Podemos imaginarnos la actitud de los apóstoles al oír tales palabras, pero veamos cómo Jesús después de probar la fe a la cananea, le hace el gran regalo:
“Mujer, qué grande es tu fe: que se cumpla lo que deseas”.
“En aquel momento quedó curada su hija”.
Cuántas lecciones para los apóstoles, y para nosotros, en este relato evangélico.
El verso aleluyático nos explica que las curaciones que Jesús hacía eran para “proclamar el Evangelio del Reino curando las dolencias del pueblo”.
Sería bueno que en este momento pensáramos qué tipo de confianza tenemos en Dios.
¿Hubieras sido capaz de aguantar el trato que Jesús dio a la mujer?
¿Cuántas veces te has quejado de que Dios no te escucha?
¿Has pensado que lo que quiere Jesús es fortalecer tu fe en esos momentos?
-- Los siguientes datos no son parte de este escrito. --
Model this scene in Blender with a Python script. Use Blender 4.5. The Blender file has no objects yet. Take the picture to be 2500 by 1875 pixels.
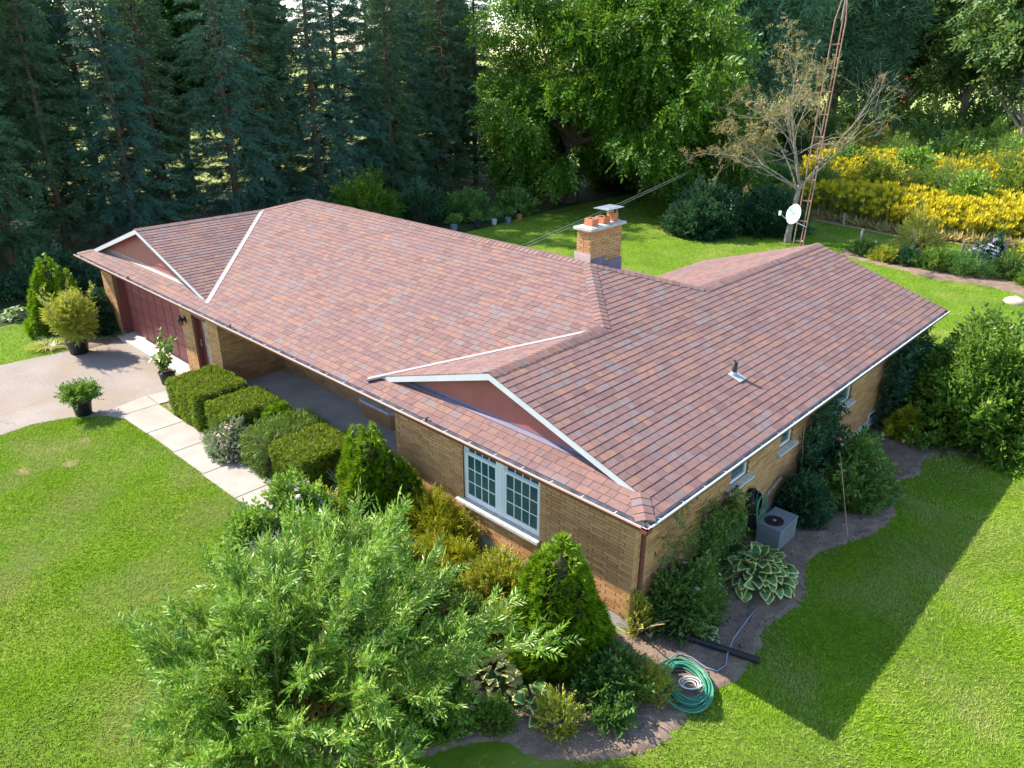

Por su parte, san Pablo insiste en el tema del domingo pasado cuando estaba dispuesto a ser condenado si esto pudiera salvar a los de su raza, a los judíos.
Continuando el mismo tema Pablo nos advierte que hay todo un misterio debajo de esta situación:
Al rechazar los judíos a Jesús, los apóstoles evangelizan a los paganos con lo cual podemos decir que los de su raza “¡se la perdieron!”
Y así, los paganos que eran rebeldes a Dios, al rebelarse los judíos consiguieron la misericordia de Dios y su gracia.
Pablo saca su propia conclusión:
De la misma manera que un día los judíos rebeldes perdieron a Jesús, ahora por la misericordia que han obtenido los paganos, alcanzarán también los judíos la misericordia y se salvarán.
El parrafito termina con una idea que Pablo llevaba muy metida en su alma:
“Dios nos encerró a todos en la rebeldía para tener misericordia de todos”. Es decir:
Para poder salvarnos a todos, Dios nos consideró a todos pecadores.
El salmo responsorial es una bellísima comparación: “El Señor ilumine su rostro sobre nosotros”.
Esta imagen recuerda la sonrisa del papá o la mamá sobre el hijito en la cuna y por tanto quiere pedir una mirada de ternura paternal para cada uno de nosotros:
“El Señor tenga piedad y nos bendiga… que canten de alegría las naciones porque riges el mundo con justicia”. Y terminamos con la alabanza de todos:
“Oh Dios, que te alaben los pueblos, que todos los pueblos te alaben”.
Para pedir finalmente que “Dios nos bendiga y que le teman hasta los confines del orbe”.
Te invito a leer a Isaías. Saca tus conclusiones recordando que Jesús es “Señor del sábado”.